### Provided records ###

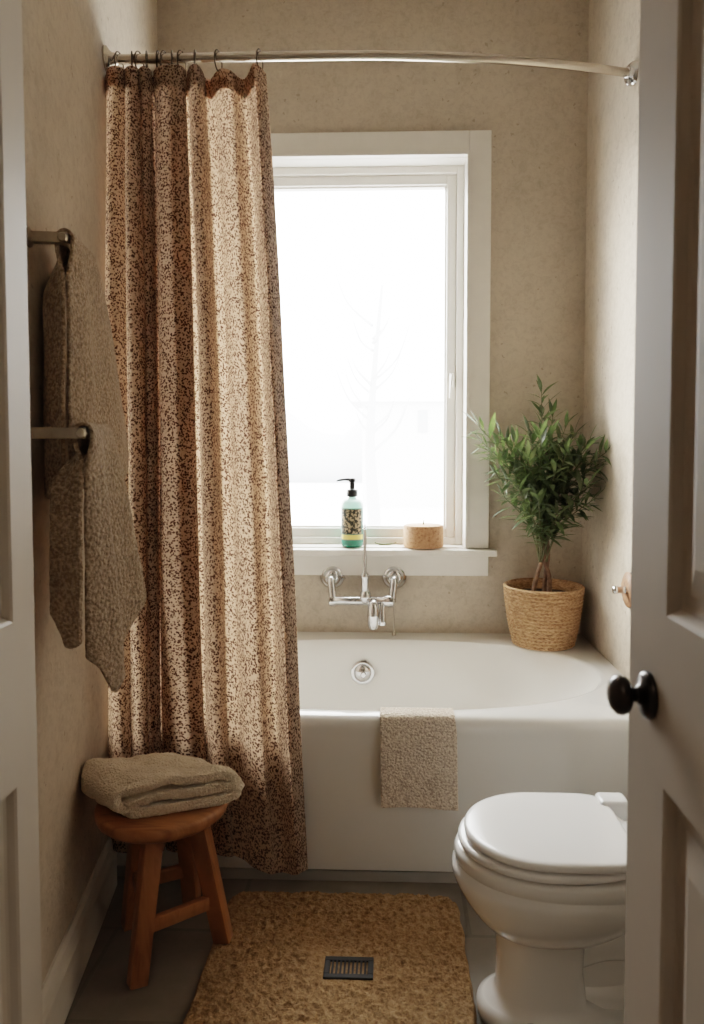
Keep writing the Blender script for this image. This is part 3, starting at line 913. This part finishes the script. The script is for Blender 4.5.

###
### Provided records ###

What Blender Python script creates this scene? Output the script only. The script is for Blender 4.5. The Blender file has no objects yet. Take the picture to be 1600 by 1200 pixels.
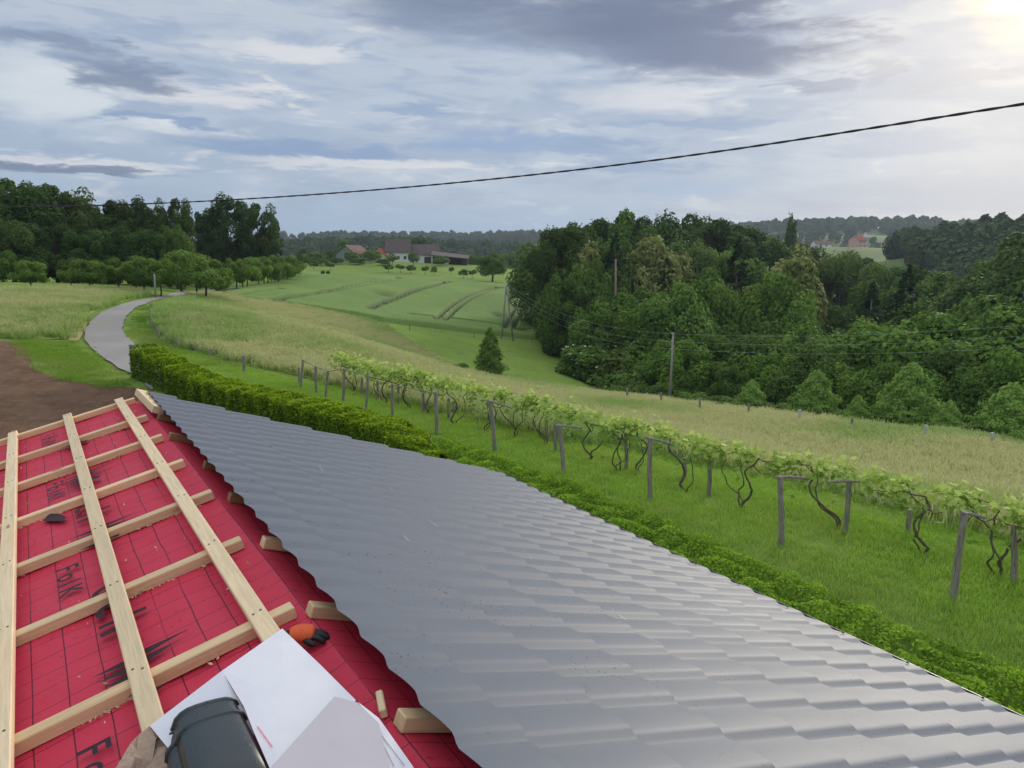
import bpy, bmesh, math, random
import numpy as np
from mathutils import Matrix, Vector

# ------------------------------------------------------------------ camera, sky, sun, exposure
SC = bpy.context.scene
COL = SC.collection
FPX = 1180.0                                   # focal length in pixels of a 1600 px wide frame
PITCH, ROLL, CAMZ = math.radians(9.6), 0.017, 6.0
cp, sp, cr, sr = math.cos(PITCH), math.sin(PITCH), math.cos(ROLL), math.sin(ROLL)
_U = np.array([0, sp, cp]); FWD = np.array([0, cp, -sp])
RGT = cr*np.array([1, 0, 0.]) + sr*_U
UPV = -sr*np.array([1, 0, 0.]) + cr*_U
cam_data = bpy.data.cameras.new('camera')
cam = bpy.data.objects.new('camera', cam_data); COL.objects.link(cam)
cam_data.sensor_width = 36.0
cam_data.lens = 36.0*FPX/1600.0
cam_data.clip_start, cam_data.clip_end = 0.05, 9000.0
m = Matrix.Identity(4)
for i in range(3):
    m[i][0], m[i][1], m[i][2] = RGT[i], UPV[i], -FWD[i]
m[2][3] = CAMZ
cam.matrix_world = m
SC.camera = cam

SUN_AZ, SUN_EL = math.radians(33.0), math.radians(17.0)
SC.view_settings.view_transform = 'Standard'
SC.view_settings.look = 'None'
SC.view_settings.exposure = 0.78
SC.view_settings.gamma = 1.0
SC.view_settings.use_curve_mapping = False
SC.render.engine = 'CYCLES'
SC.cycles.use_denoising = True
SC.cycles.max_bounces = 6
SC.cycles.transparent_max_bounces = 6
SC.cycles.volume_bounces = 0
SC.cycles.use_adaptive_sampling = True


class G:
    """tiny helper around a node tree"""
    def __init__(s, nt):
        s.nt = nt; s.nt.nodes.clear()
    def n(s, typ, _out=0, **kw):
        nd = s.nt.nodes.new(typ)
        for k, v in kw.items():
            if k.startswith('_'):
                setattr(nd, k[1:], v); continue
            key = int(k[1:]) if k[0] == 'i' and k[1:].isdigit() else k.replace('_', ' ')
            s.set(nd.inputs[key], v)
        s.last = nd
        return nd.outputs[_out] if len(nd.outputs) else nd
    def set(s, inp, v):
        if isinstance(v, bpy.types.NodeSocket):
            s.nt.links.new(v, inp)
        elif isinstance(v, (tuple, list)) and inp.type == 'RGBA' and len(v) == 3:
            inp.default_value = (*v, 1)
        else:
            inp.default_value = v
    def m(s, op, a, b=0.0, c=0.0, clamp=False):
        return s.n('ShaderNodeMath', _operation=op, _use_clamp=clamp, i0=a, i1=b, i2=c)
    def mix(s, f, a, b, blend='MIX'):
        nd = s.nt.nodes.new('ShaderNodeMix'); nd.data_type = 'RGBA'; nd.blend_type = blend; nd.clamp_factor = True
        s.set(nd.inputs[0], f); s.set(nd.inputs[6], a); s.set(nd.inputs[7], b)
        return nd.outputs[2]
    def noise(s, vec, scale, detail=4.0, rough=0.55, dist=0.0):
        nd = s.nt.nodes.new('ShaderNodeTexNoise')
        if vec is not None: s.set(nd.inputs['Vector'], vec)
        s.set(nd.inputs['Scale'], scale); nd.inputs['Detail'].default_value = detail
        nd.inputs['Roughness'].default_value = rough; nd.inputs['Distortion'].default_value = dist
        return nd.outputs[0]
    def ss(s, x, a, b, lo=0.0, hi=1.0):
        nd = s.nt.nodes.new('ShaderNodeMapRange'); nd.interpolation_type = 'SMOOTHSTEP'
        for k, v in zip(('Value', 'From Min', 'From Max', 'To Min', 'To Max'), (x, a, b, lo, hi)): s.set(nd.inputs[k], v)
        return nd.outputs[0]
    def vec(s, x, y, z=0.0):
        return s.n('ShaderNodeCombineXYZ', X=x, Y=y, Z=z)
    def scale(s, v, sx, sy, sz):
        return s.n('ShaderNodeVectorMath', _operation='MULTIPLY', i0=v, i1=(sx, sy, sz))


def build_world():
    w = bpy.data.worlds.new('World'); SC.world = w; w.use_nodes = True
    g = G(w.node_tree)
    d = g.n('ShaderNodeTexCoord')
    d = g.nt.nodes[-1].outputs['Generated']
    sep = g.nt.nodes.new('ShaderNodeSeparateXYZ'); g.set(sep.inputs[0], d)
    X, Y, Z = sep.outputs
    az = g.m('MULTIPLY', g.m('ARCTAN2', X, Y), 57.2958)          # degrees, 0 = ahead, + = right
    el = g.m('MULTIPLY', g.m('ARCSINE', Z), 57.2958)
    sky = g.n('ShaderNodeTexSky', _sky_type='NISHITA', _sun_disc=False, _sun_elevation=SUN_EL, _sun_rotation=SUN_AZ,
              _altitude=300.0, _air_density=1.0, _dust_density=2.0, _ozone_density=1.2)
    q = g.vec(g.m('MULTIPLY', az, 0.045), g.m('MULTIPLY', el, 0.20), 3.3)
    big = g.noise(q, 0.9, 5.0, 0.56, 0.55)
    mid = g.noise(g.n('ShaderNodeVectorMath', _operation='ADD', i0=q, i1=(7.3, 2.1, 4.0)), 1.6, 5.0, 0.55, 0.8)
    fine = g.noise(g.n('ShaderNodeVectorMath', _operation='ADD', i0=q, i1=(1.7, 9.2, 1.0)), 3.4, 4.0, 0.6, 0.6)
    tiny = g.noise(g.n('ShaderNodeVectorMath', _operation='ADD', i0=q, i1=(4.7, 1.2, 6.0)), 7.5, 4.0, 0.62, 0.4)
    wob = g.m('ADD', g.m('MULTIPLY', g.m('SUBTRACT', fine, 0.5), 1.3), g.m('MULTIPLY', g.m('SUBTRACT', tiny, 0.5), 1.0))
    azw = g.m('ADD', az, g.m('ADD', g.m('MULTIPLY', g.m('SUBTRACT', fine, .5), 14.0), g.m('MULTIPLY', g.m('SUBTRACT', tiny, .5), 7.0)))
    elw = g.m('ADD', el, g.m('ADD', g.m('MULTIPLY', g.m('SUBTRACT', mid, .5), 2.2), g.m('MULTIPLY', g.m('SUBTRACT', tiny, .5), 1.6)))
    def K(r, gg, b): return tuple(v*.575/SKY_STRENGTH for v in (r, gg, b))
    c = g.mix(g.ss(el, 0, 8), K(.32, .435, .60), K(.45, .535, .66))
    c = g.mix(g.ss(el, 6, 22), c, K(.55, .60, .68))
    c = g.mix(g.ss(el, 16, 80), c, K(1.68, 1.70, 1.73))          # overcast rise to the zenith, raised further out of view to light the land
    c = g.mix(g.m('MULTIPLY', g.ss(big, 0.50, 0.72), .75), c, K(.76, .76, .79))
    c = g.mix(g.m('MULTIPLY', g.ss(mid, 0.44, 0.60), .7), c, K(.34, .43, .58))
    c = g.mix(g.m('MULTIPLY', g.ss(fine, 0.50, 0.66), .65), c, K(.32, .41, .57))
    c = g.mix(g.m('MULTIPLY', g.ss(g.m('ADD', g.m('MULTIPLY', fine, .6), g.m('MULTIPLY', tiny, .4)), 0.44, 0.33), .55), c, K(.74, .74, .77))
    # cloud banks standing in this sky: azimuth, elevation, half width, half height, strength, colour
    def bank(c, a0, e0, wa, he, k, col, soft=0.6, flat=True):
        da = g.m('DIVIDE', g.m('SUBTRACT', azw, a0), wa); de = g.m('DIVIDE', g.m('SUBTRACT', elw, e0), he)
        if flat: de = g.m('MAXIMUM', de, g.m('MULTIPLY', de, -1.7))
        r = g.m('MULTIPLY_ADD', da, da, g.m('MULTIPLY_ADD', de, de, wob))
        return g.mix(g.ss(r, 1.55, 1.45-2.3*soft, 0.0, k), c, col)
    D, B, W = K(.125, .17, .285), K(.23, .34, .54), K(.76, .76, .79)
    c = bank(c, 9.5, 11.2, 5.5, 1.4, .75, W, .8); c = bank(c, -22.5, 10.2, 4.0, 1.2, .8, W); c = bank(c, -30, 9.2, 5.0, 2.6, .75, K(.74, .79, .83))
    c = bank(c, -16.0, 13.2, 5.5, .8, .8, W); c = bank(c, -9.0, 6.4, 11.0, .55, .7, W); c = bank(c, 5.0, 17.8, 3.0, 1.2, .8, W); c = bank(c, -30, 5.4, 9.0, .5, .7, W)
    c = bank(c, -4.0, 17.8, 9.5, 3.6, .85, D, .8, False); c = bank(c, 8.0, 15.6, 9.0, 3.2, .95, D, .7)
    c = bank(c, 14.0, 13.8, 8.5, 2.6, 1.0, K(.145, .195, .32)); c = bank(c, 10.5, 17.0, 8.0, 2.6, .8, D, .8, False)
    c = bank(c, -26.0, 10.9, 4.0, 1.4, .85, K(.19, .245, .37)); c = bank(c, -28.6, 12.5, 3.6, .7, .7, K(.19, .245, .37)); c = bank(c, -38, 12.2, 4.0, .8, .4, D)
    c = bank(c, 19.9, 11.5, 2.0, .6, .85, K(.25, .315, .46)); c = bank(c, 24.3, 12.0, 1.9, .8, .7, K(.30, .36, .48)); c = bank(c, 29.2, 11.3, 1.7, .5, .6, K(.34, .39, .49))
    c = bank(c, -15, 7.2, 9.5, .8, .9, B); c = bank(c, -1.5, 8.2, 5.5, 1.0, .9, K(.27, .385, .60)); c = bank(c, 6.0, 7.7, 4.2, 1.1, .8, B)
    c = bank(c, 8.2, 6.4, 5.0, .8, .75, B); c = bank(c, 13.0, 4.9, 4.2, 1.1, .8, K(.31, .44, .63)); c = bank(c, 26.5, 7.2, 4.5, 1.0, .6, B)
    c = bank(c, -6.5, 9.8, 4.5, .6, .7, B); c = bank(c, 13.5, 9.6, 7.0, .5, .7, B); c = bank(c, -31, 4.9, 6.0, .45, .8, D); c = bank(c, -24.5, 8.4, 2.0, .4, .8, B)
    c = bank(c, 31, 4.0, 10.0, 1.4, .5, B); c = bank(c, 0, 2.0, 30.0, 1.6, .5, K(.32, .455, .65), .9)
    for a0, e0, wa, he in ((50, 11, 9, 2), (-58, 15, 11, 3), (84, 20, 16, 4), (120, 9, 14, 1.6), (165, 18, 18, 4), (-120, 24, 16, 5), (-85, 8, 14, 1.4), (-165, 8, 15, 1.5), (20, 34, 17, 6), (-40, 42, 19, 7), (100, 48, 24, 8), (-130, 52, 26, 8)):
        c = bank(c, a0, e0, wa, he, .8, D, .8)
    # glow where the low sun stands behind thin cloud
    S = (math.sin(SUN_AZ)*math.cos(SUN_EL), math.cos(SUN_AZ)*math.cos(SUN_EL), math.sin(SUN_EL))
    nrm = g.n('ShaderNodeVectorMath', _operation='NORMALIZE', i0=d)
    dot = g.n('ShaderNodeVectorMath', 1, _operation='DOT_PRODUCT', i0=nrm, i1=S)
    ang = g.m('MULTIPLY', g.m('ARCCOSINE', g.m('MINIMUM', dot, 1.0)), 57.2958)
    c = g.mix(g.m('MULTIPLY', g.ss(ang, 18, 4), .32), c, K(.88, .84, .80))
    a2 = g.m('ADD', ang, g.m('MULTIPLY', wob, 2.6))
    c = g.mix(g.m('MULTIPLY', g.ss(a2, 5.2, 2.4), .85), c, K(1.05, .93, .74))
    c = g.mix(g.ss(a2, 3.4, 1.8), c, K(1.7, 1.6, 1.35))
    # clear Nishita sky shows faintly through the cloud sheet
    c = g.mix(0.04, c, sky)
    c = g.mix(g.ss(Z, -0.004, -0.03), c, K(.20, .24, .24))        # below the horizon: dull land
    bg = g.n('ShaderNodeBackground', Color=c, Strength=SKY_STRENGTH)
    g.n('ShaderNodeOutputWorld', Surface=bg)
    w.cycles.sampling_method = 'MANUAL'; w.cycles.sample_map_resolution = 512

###

◆ **Written instruction**
Copy the lines above exactly, starting with the line that contains "What Blender Python" and ending with the line that contains "from mathutils import Matrix, Vector", and leave out any pictures.

◆ **Worked solution**
What Blender Python script creates this scene? Output the script only. The script is for Blender 4.5. The Blender file has no objects yet. Take the picture to be 1600 by 1200 pixels.
import bpy, bmesh, math, random
import numpy as np
from mathutils import Matrix, Vector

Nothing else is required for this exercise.